Usually, no, a personal auto policy does not cover your landscaping work truck for business use. Personal auto commonly excludes or limits business use, so a work accident can be denied, leaving you exposed for the truck, the liability, and the equipment on the trailer. Commercial auto is what actually covers a work truck and trailer, and hired and non-owned auto covers your business when employees or 1099 crew drive their own vehicles for work.
Why personal auto denies a work claim
Personal auto policies are written for personal use and commonly exclude or limit business use. If you regularly use a truck and trailer for landscaping, an insurer can deny a serious work accident on the grounds that the vehicle was being used for business. That leaves you personally responsible for the vehicle damage, the liability to others, and the equipment you were hauling, which is a large and avoidable exposure.
What commercial auto covers
Commercial auto covers the trucks and trailers you use for your landscaping business, including liability for accidents and physical damage to the vehicles, and it can schedule your trailers and address towing. It is written for exactly the business use a personal policy excludes, so a work accident is actually covered. It also coordinates with your tools and equipment coverage for the gear you haul.

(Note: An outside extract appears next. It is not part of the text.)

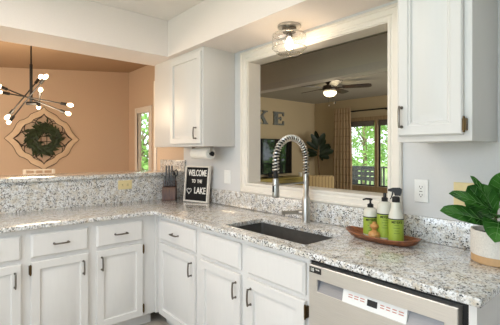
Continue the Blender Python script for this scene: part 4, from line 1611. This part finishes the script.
# ------------------------------------------------------------------ outside
struct(box('ground', 'grass', -60, 60, -60, 60, -0.9, -0.8), 'grassy ground outside', 'ground')
struct(box('deck_floor', 'deckfloor', -5.0, 4.0, LY + 0.13, 8.1, -0.12, -0.02), 'wooden deck outside the window', 'deck')
t = thing('deck_railing', (-1.5, 7.9, -0.02), 'dark deck railing with balusters outside the living room window', 'railing')
ry = 7.9
box('top_rail', 'deckdark', -5.0, 4.0, ry - 0.07, ry + 0.07, 0.90, 0.94, t)
box('bottom_rail', 'deckdark', -5.0, 4.0, ry - 0.025, ry + 0.025, 0.10, 0.17, t)
for x in (-4.9, -3.1, -1.3, 0.5, 2.3, 3.9):
    box('post', 'deckdark', x - 0.05, x + 0.05, ry - 0.05, ry + 0.05, -0.02, 0.899, t)
for k in range(60):
    x = -4.82 + 0.147 * k
    box('baluster', 'deckdark', x - 0.02, x + 0.02, ry - 0.02, ry + 0.02, 0.171, 0.899, t)
t = thing('deck_bench', (-2.9, 7.3, -0.02), 'dark slatted bench standing before the deck railing', 'bench')
box('seat', 'deckdark', -3.75, -2.0, 6.95, 7.40, 0.40, 0.44, t)
for z in (0.55, 0.69, 0.83):
    box('back_slat', 'deckdark', -3.75, -2.0, 7.40, 7.43, z, z + 0.11, t)
for x in (-3.7, -2.9, -2.05):
    box('leg', 'deckdark', x - 0.04, x + 0.04, 7.431, 7.50, -0.02, 0.95, t)
    box('leg', 'deckdark', x - 0.04, x + 0.04, 6.96, 7.03, -0.02, 0.399, t)


def tree(x, y, h, r, lab, n=4200, trunk=0.12, zc0=None, leafsz=0.16):
    t = thing('leafy_tree', (x, y, -0.8), lab, 'tree', 'trees outside the windows')
    rnd = random.Random(int(x * 97 + y * 31))
    mb = MB()
    zt = h * 0.8
    mb.tube([(x, y, -0.8), (x + 0.05, y, h * 0.3), (x - 0.08, y + 0.05, h * 0.6), (x, y, zt)], [trunk, trunk * 0.85, trunk * 0.6, trunk * 0.2], 10)
    for k in range(9):
        z0 = h * (0.2 + 0.06 * k)
        an = k * 2.4
        mb.tube([(x, y, z0), (x + cos(an) * r * 0.4, y + sin(an) * r * 0.4, z0 + 0.5), (x + cos(an) * r * 0.8, y + sin(an) * r * 0.8, z0 + 0.7)], [trunk * 0.4, trunk * 0.25, trunk * 0.08], 6)
    mb.build('trunk', 'bark', t)
    mb = MB()
    cl = [(rnd.uniform(-1, 1), rnd.uniform(-1, 1), rnd.uniform(0, 1)) for _ in range(46)]
    for i in range(n):
        cxx, cyy, czz = rnd.choice(cl)
        p = Vector((x + cxx * r * 0.8 + rnd.gauss(0, r * 0.16), y + cyy * r * 0.8 + rnd.gauss(0, r * 0.16), h * (0.06 + 0.92 * czz) + rnd.gauss(0, 0.25)))
        d = Vector((rnd.gauss(0, 1), rnd.gauss(0, 1), rnd.gauss(0, 0.6))).normalized()
        s = d.orthogonal().normalized()
        s = (s * cos(rnd.random() * 6) + d.cross(s) * sin(rnd.random() * 6)).normalized()
        L = leafsz * rnd.uniform(0.6, 1.3)
        mb.face([p, p + d * L * 0.5 + s * L * 0.33, p + d * L, p + d * L * 0.5 - s * L * 0.33])
    mb.build('foliage', 'tree', t, recalc=False)


tree(-6.6, 14.0, 6.0, 1.7, 'pale green tree seen in the window bay beside the curtain')
tree(-3.0, 11.0, 6.5, 1.5, 'pale green tree seen in the window bay right of the wide mullion')
tree(-8.6, 20.5, 9.0, 3.0, 'distant pale green tree behind the bench and railing', 4200, 0.14, None, 0.24)
tree(-9.6, 3.9, 2.7, 1.5, 'low green tree glimpsed through the dining room doorway', 1500, 0.1, None, 0.2)
tree(4.8, 10.8, 7.0, 2.6, 'green tree mirrored in the television screen', 2200, 0.14, None, 0.26)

Employees, 1099 crew, and hired non-owned auto
If employees or 1099 workers drive their own vehicles for your business, your commercial auto on owned trucks does not automatically cover that. Hired and non-owned auto covers your business’s liability arising from that driving, which matters for a crew where several people drive to jobs. Leaving it out is a common gap for a growing landscaping operation.

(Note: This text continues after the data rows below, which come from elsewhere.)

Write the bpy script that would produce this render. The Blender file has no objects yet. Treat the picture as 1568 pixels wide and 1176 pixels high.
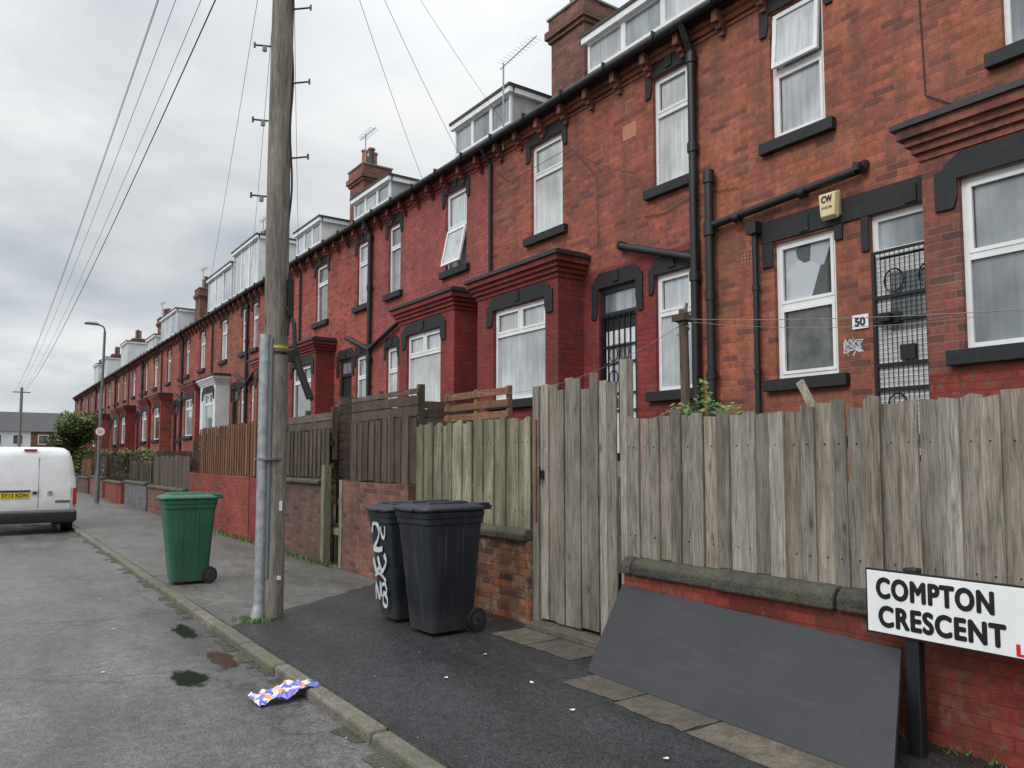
import bpy, math, random
from mathutils import Vector, Matrix
R = random.Random(7)
scene = bpy.context.scene
RZ = -.075   # road level

# ------------------------------------------------------------------ materials
class T:
    def __init__(s, name):
        s.m = bpy.data.materials.new(name); s.m.use_nodes = True
        s.nt = s.m.node_tree; s.b = s.nt.nodes["Principled BSDF"]
        s._pos = None
    def n(s, t, **kw):
        nd = s.nt.nodes.new(t)
        for k, v in kw.items(): setattr(nd, k, v)
        return nd
    def put(s, inp, v):
        if isinstance(v, bpy.types.NodeSocket): s.nt.links.new(v, inp)
        elif isinstance(v, (tuple, list)) and len(v) == 3 and inp.type == 'RGBA': inp.default_value = (*v, 1)
        else: inp.default_value = v
    def pos(s):
        if s._pos is None: s._pos = s.n('ShaderNodeNewGeometry').outputs['Position']
        return s._pos
    def obj(s): return s.n('ShaderNodeTexCoord').outputs['Object']
    def rnd(s): return s.n('ShaderNodeAttribute', attribute_name='rnd').outputs['Fac']
    def math(s, op, a, b=0.0, c=None):
        nd = s.n('ShaderNodeMath', operation=op)
        s.put(nd.inputs[0], a); s.put(nd.inputs[1], b)
        if c is not None: s.put(nd.inputs[2], c)
        return nd.outputs[0]
    def vmul(s, v, sc):
        nd = s.n('ShaderNodeVectorMath', operation='MULTIPLY'); s.put(nd.inputs[0], v); nd.inputs[1].default_value = sc
        return nd.outputs[0]
    def vadd(s, v, w):
        nd = s.n('ShaderNodeVectorMath', operation='ADD'); s.put(nd.inputs[0], v); s.put(nd.inputs[1], w)
        return nd.outputs[0]
    def noise(s, v, sc, det=4, rough=.55, out=0, dist=0.0):
        nd = s.n('ShaderNodeTexNoise'); s.put(nd.inputs['Vector'], v)
        nd.inputs['Scale'].default_value = sc; nd.inputs['Detail'].default_value = det
        nd.inputs['Roughness'].default_value = rough; nd.inputs['Distortion'].default_value = dist
        return nd.outputs[out]
    def ramp(s, f, st, interp='LINEAR'):
        nd = s.n('ShaderNodeValToRGB'); cr = nd.color_ramp; cr.interpolation = interp
        while len(cr.elements) < len(st): cr.elements.new(.5)
        for e, (p, c) in zip(cr.elements, st):
            e.position = p; e.color = (c, c, c, 1) if isinstance(c, (int, float)) else (*c, 1)
        s.put(nd.inputs[0], f); return nd.outputs[0]
    def mix(s, f, a, b, mode='MIX'):
        nd = s.n('ShaderNodeMix', data_type='RGBA', blend_type=mode)
        s.put(nd.inputs[0], f); s.put(nd.inputs[6], a); s.put(nd.inputs[7], b); return nd.outputs[2]
    def bump(s, h, st=.5, d=.01):
        nd = s.n('ShaderNodeBump'); nd.inputs['Strength'].default_value = st; nd.inputs['Distance'].default_value = d
        s.put(nd.inputs['Height'], h); s.put(s.b.inputs['Normal'], nd.outputs[0])
    def out(s, col=None, rough=None, **kw):
        if col is not None: s.put(s.b.inputs['Base Color'], col)
        if rough is not None: s.put(s.b.inputs['Roughness'], rough)
        for k, v in kw.items(): s.put(s.b.inputs[k.replace('_', ' ')], v)
        return s.m

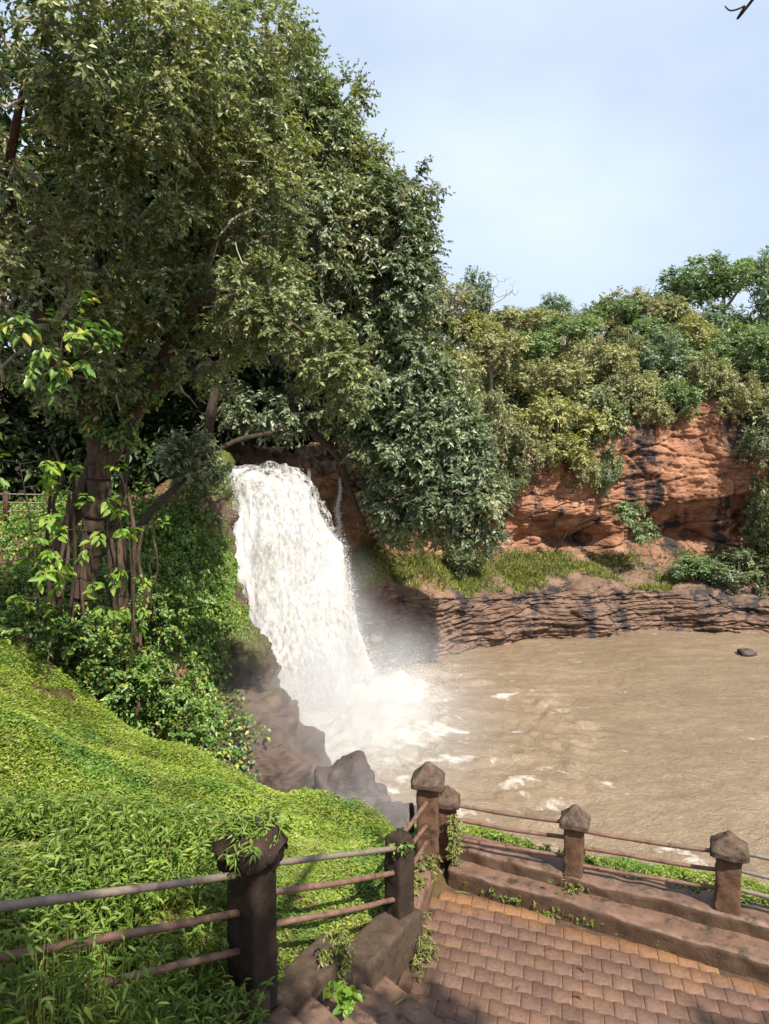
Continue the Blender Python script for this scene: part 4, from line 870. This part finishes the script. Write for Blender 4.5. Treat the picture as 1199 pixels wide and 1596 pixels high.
for (x, y, Y, rx, ry, n, lab) in ((40, 985, 15.6, 60, 40, 46, 'leafy shrub at the left edge above the grass slope'), (135, 1000, 16.4, 50, 42, 46, 'leafy shrub hiding the foot of the forked trunk'), (185, 1060, 16.2, 50, 45, 50, 'pale green shrub below the hanging roots'),
                                  (250, 1070, 17, 44, 40, 40, 'dense creeper bush halfway along the bank'), (290, 1135, 16.6, 30, 26, 24, 'yellowish bush at the foot of the bank beside the bare earth'), (250, 960, 18.6, 55, 50, 50, 'dark leafy bush right of the forked trunk')):
    c = W(x, y, Y); build_tree('bank_shrub', lab, 'shrub', [([c - (0, 0, 1.0), c - (0, 0, .5), c], [.04, .03, .015])], [blob(x, y, Y, rx, ry, .7) + (n,)], M['vine'], r, M['bark_dark'], M['bark_dark'], group='shrubs on the left bank', sp=dict(twigs=6, per=9, tl=.34, ll=.115, lw=.6, droop=.25, flat=.6), sides=6)
# ------------------------------------------------------------------ grass
r = np.random.default_rng(23)
def left_of(q, a, d, off): n_ = np.array((-d[1], d[0])); return (q - a) @ n_ > off
N0 = 900000
q = np.c_[r.uniform(-9.5, 4.6, N0), r.uniform(3.0, 16.5, N0)]
keep = r.random(N0) < np.clip(8.5 / np.hypot(q[:, 0], q[:, 1]), 0, 1) ** 1.4 * .82
m_l = left_of(q, P1, dr, .10) & left_of(q, P2, d23, .10); d46n = np.array((-d46[1], d46[0])); m_r = ((q - P4) @ d46n > .27) & ((q - P4) @ d46n < 1.5) & (q[:, 0] > .3)
q = q[keep & (m_l | m_r)]; z = ground_z(q[:, 0], q[:, 1]); P = np.c_[q, z]
xx, yy = px_of(P); ok = (xx > -60) & (xx < 1260) & (yy < 1640) & (z > -3.2) & (P[:, 1] < 15.2 + .5 * vnoise(P * .9, 3))
bare = fbm(P * np.array((1.1, 1.1, 0)), 3, 51); ok &= (bare > -.8) | (P[:, 1] < 8.5)
P = P[ok]; n = len(P); dist = np.linalg.norm(P, axis=1); sc = np.clip(dist / 11, .7, 1.0) * .88
tall = np.clip(fbm(P * np.array((.8, .8, 0)), 3, 61) * .8 + .35, .05, 1) + np.clip((-P[:, 0] - 3.0) / 2.5, 0, 1.2) * np.clip((10 - P[:, 1]) / 3, 0, 1)
hgt = r.random(n) * (.17 + .3 * np.clip(fbm(P * np.array((.55, .55, 0)), 3, 67) + .1, 0, 1)) * tall * sc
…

Questions to ask your advisor
- Is my work truck on a commercial auto policy or a personal one?
- Are my trailers scheduled and covered?
- Do employees or 1099 crew drive their own vehicles for work?
- Do I have hired and non-owned auto for that driving?
- Is the equipment I haul covered in transit?
Running a landscaping work truck on a personal auto policy is one of the most common and most expensive gaps in the trade, and it stays invisible until a claim is denied. Commercial auto covers the business use a personal policy excludes, and hired and non-owned auto covers the crew who drive their own vehicles. Moving the truck to the right policy is a small change that prevents a large out-of-pocket loss.